Restate the entire listing word for word.
Start of Given material
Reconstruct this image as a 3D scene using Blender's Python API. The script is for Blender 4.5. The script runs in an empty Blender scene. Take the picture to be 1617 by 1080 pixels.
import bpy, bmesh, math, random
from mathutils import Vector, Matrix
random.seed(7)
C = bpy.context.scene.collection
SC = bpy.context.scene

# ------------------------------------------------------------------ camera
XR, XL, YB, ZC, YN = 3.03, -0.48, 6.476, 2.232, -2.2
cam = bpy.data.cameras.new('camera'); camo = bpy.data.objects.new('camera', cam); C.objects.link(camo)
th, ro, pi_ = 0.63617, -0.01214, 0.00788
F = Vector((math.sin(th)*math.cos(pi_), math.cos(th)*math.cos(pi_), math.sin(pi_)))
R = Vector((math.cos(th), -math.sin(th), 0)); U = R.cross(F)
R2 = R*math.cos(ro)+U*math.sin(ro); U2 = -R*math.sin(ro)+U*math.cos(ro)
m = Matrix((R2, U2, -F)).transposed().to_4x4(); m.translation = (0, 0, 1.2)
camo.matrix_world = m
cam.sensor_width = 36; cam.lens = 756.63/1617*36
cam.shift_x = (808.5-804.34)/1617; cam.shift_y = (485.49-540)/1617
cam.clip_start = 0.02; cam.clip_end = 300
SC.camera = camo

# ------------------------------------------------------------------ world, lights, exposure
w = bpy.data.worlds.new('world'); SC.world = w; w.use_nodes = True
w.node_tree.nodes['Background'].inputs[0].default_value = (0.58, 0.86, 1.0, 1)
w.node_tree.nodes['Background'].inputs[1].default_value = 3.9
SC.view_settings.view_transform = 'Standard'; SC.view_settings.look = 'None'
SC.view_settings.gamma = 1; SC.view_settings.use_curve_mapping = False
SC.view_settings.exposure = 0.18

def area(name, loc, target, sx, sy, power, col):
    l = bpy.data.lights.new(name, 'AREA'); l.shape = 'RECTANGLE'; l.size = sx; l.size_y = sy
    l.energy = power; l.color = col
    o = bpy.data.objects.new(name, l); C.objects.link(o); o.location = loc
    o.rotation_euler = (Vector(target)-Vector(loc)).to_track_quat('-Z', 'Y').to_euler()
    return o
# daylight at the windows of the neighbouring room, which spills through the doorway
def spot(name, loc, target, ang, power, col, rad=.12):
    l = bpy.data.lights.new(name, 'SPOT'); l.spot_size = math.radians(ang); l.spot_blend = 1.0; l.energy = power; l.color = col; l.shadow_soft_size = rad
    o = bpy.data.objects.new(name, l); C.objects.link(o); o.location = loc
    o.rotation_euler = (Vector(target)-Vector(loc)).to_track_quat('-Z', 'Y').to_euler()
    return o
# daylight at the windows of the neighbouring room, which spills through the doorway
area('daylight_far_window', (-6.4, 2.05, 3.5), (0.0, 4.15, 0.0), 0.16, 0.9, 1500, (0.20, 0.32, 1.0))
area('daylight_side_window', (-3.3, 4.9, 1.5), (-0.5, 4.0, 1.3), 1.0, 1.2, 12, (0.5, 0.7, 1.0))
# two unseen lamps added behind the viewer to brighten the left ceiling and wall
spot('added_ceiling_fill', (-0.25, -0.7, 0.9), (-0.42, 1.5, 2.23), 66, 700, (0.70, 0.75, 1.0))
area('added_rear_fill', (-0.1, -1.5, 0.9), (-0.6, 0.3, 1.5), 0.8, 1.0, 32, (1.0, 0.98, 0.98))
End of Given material
#### Output of the task
Reconstruct this image as a 3D scene using Blender's Python API. The script is for Blender 4.5. The script runs in an empty Blender scene. Take the picture to be 1617 by 1080 pixels.
import bpy, bmesh, math, random
from mathutils import Vector, Matrix
random.seed(7)
C = bpy.context.scene.collection
SC = bpy.context.scene

# ------------------------------------------------------------------ camera
XR, XL, YB, ZC, YN = 3.03, -0.48, 6.476, 2.232, -2.2
cam = bpy.data.cameras.new('camera'); camo = bpy.data.objects.new('camera', cam); C.objects.link(camo)
th, ro, pi_ = 0.63617, -0.01214, 0.00788
F = Vector((math.sin(th)*math.cos(pi_), math.cos(th)*math.cos(pi_), math.sin(pi_)))
R = Vector((math.cos(th), -math.sin(th), 0)); U = R.cross(F)
R2 = R*math.cos(ro)+U*math.sin(ro); U2 = -R*math.sin(ro)+U*math.cos(ro)
m = Matrix((R2, U2, -F)).transposed().to_4x4(); m.translation = (0, 0, 1.2)
camo.matrix_world = m
cam.sensor_width = 36; cam.lens = 756.63/1617*36
cam.shift_x = (808.5-804.34)/1617; cam.shift_y = (485.49-540)/1617
cam.clip_start = 0.02; cam.clip_end = 300
SC.camera = camo

# ------------------------------------------------------------------ world, lights, exposure
w = bpy.data.worlds.new('world'); SC.world = w; w.use_nodes = True
w.node_tree.nodes['Background'].inputs[0].default_value = (0.58, 0.86, 1.0, 1)
w.node_tree.nodes['Background'].inputs[1].default_value = 3.9
SC.view_settings.view_transform = 'Standard'; SC.view_settings.look = 'None'
SC.view_settings.gamma = 1; SC.view_settings.use_curve_mapping = False
SC.view_settings.exposure = 0.18

def area(name, loc, target, sx, sy, power, col):
    l = bpy.data.lights.new(name, 'AREA'); l.shape = 'RECTANGLE'; l.size = sx; l.size_y = sy
    l.energy = power; l.color = col
    o = bpy.data.objects.new(name, l); C.objects.link(o); o.location = loc
    o.rotation_euler = (Vector(target)-Vector(loc)).to_track_quat('-Z', 'Y').to_euler()
    return o
# daylight at the windows of the neighbouring room, which spills through the doorway
def spot(name, loc, target, ang, power, col, rad=.12):
    l = bpy.data.lights.new(name, 'SPOT'); l.spot_size = math.radians(ang); l.spot_blend = 1.0; l.energy = power; l.color = col; l.shadow_soft_size = rad
    o = bpy.data.objects.new(name, l); C.objects.link(o); o.location = loc
    o.rotation_euler = (Vector(target)-Vector(loc)).to_track_quat('-Z', 'Y').to_euler()
    return o
# daylight at the windows of the neighbouring room, which spills through the doorway
area('daylight_far_window', (-6.4, 2.05, 3.5), (0.0, 4.15, 0.0), 0.16, 0.9, 1500, (0.20, 0.32, 1.0))
area('daylight_side_window', (-3.3, 4.9, 1.5), (-0.5, 4.0, 1.3), 1.0, 1.2, 12, (0.5, 0.7, 1.0))
# two unseen lamps added behind the viewer to brighten the left ceiling and wall
spot('added_ceiling_fill', (-0.25, -0.7, 0.9), (-0.42, 1.5, 2.23), 66, 700, (0.70, 0.75, 1.0))
area('added_rear_fill', (-0.1, -1.5, 0.9), (-0.6, 0.3, 1.5), 0.8, 1.0, 32, (1.0, 0.98, 0.98))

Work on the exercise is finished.